If the House does not accept this amendment, the Government are saying "We are quite prepared to put up an illusion of what we would like to do, but with these reserve powers we can take it all back again". Thus, what they say about providing services for people is not worth the paper that the Bill is written on.

I do not know about following the speech of the hon. Member for Blaydon (Mr. Mc William), but I certainly have the guts to ask the House to reject the amendment.

Clause 4 is concerned with a situation which has arisen from time to time under both Labour and Conservative Governments when, for overriding reasons of national economy, the Government have found it necessary to seek expenditure reductions or restraints.

I was reminded by the way in which the amendment was moved by the hon. Member for Newcastle upon Tyne, Central (Mr. Cowans) of the debate in Committee on amendment No. 102. We had a fairly long joust on this matter of principle. The House is certainly familiar with the arguments that have been deployed on this subject in the past.

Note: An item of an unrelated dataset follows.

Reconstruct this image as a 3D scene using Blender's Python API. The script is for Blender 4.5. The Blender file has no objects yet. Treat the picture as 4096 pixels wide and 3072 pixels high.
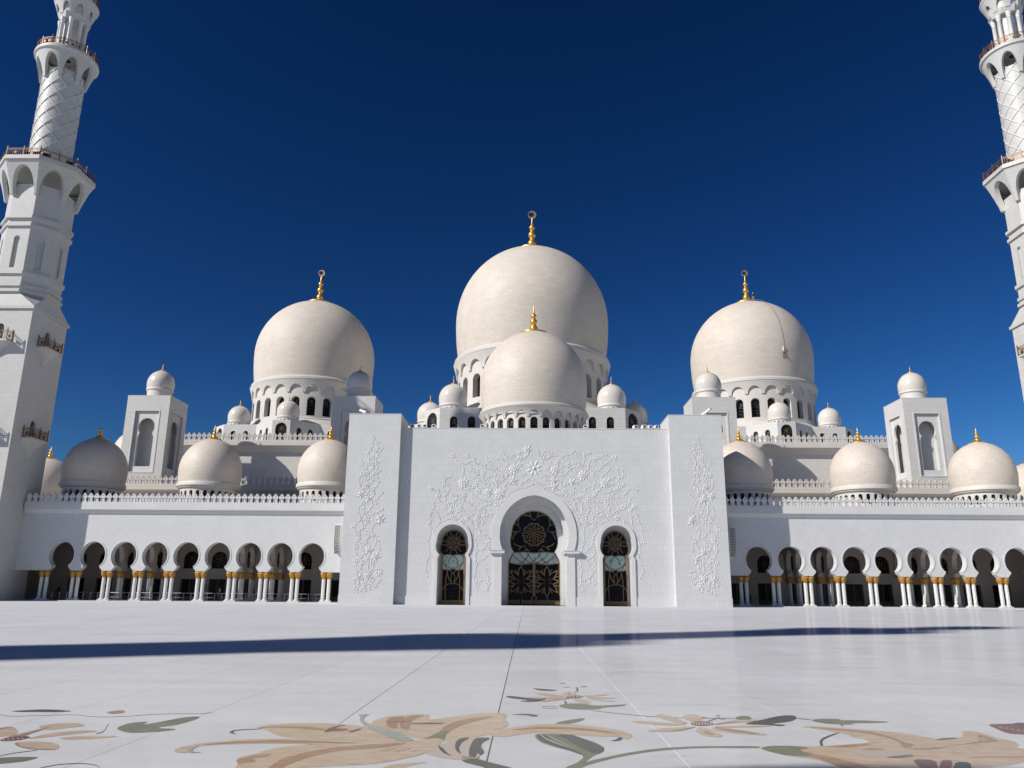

How best can reductions be secured? The Government's best instrument is the best rate support grant. That is why we propose hold-back schemes for 1981–82 and for 1982–83. We have told each authority what expenditure reductions we expect. We propose to reduce the grants to authorities that overspend. The amendment would prevent hold-back applying to authorities that claim that they will not be able to provide an acceptable level of service. What in any circumstances would be an acceptable definition of "an acceptable level of service"? It is the length of a piece of string, and it is incapable of simple definition.

I do not say that the Government are deaf to representations. We shall listen to local authorities that feel that there are good reasons why they cannot meet targets——

It being Ten o'clock, the debate stood adjourned.